Quase todos ao seu redor veem ali um impasse. Para Paloma, porém, tudo soa, ou deveria soar, mais simples. O casamento é um desdobramento natural, afinal ela é uma mulher católica e ama o homem com quem pretende subir ao altar.

A personagem escapa de armadilhas frequentes em dramas como esse, graças à direção firme e ao roteiro de Gomes, Armando Praça e Gustavo Campos, desenvolvido a partir de uma notícia de jornal. Paloma enfrenta diferentes formas de intolerância, mas não é tratada com vitimismo ao longo da trama. Tampouco é vista como uma heroína ou uma figura angelical.

Assim, o cinema de Gomes nos entrega mais uma protagonista com ambiguidades desconcertantes, o que já havia feito em filmes como "Cinema, Aspirinas e Urubus", de 2005 e "Joaquim", de 2017.

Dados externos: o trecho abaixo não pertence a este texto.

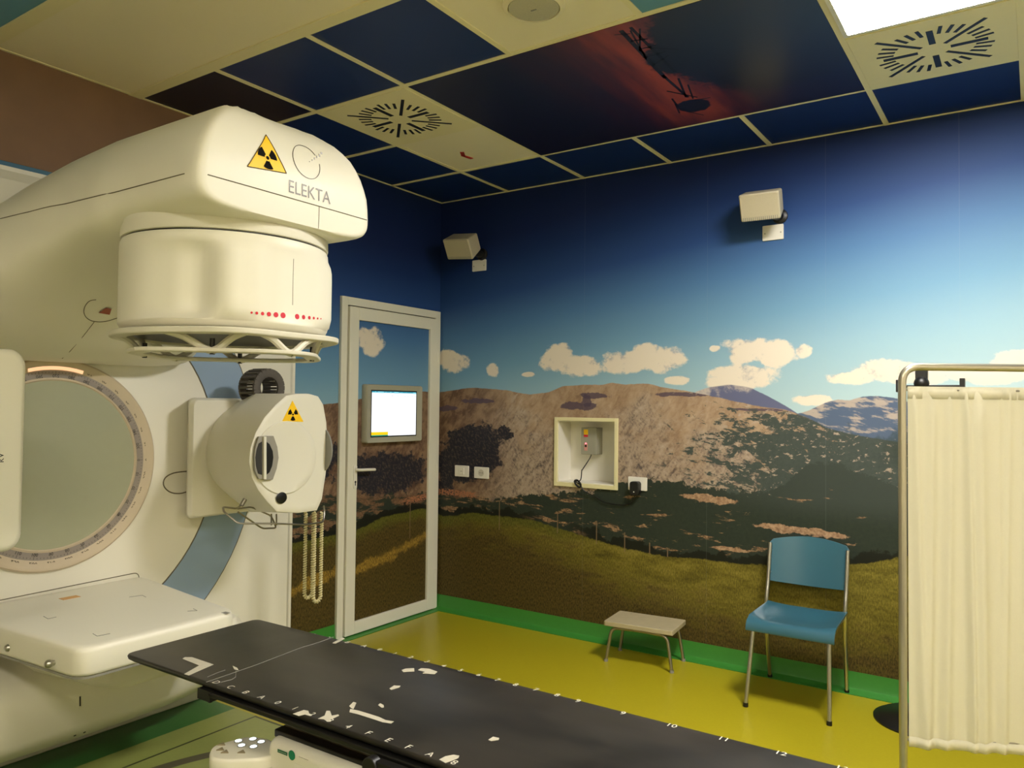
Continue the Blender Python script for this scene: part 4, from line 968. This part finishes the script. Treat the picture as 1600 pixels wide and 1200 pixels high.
# position marks: numbers and letters along both edges
INKW = mat('white_print', (210, 206, 190), .5)
RIGHT = [(497, 989, '-'), (520, 994, '-'), (547, 1002, 'B'), (573, 1008, 'A'), (597, 1013.6, '0'), (620.6, 1019.6, '1'), (645.6, 1025.5, '2'), (671, 1032, '3'), (697, 1038.7, '4'), (723.6, 1045.7, '5'), (751.7, 1052.7, '6'), (780.6, 1060.4, '7'), (809, 1068, '8'), (840.5, 1075.6, '7'), (873.7, 1084, '8'), (906, 1093, '9'), (976, 1112, '9'), (1052, 1131, '10'), (1133, 1152, '11'), (1222, 1174, '12'), (1317, 1197, '13')]
LEFT = [(335, 1067, 'D'), (357, 1074.5, 'C'), (381, 1082.6, 'B'), (406, 1090.3, 'A'), (431, 1099, '0'), (458, 1107.8, '1'), (485, 1117, '2'), (513, 1127, '3'), (541.5, 1136.6, '4'), (572.7, 1146.6, 'F'), (604, 1157.7, 'E'), (635.4, 1168.5, 'F'), (669.4, 1180.2, 'A'), (707, 1193, '8')]
for lst in (RIGHT, LEFT):
    for px, py, s_ in lst:
        p = Q(px, py, CZ + .0012); p.y += -.012 if lst is RIGHT else .006
        mb = MB(); flat_text(mb, s_, .030, p, (1, 0, 0), (0, 1, 0)); obj('edge_number', mb, INKW, tt, smooth=0)
# tape scraps
TAPE = mat('old_tape', (188, 182, 164), .6, var=.12, scale=60)
def scrap(pts, name='tape_scrap'):
    q = [Q(px, py, CZ+.0004) for px, py in pts]; obj(name, MB().prism(q, (0, 0, .0006)), TAPE, tt, smooth=0)
def poly(sx, sy, k, lst): return [(sx + a/k, sy + b/k) for a, b in lst]
scrap(poly(0, 880, 4, [(1140, 598), (1155, 588), (1200, 588), (1335, 634), (1180, 702), (1150, 694), (1245, 640)]), 'tape_corner')
scrap(poly(560, 1000, 4.706, [(318, 222), (345, 212), (410, 208), (412, 232), (330, 236)]))
scrap(poly(560, 1000, 4.706, [(438, 222), (462, 208), (520, 212), (580, 234), (560, 252), (470, 246), (490, 236)]))
scrap(poly(560, 1000, 4.706, [(228, 358), (262, 335), (310, 338), (300, 350), (240, 368)]))
scrap(poly(560, 1000, 4.706, [(145, 480), (160, 466), (186, 480), (188, 496), (172, 500)]))
scrap(poly(560, 1000, 4.706, [(-60, 508), (0, 520), (60, 538), (150, 566), (200, 590), (262, 600), (240, 615), (180, 606), (100, 580), (0, 548), (-66, 532)]))
scrap(poly(560, 1000, 4.706, [(594, 880), (640, 856), (700, 845), (742, 852), (735, 868), (700, 885), (640, 905)]))
scrap(poly(560, 1000, 4.706, [(955, 735), (990, 712), (1035, 722), (1030, 736), (975, 744)]))
scrap(poly(300, 1080, 5.333, [(840, 190), (930, 158), (970, 165), (975, 185), (1000, 200), (985, 208), (940, 195), (890, 208)]))
scrap(poly(300, 1080, 5.333, [(1050, 230), (1105, 205), (1120, 165), (1150, 165), (1165, 205), (1220, 195), (1225, 205), (1150, 240), (1155, 255), (1120, 250), (1100, 235)]))
scrap(poly(300, 1080, 5.333, [(1310, 125), (1345, 90), (1370, 98), (1345, 150), (1330, 145)]))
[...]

Mas não haveria tamanha força dramática sem uma grande atriz. O Festival do Rio deste ano reconheceu o talento de Kika Sena, dando a ela o prêmio nessa categoria –no mesmo evento, "Paloma" foi considerado o melhor longa da seção competitiva da Première Brasil.

Também chama a atenção a direção de fotografia de Pierre de Kerchove, que tira proveito da luz natural para registrar as oscilações dos personagens.

Em um depoimento para este jornal na ocasião da morte do cineasta Eduardo Coutinho, Marcelo Gomes lembrou uma frase do documentarista. "Marcelo, o cinema não salva ninguém". Filmes não têm esse poder, mas podem nos ajudar a compreender o outro e a nós mesmos, como faz "Paloma".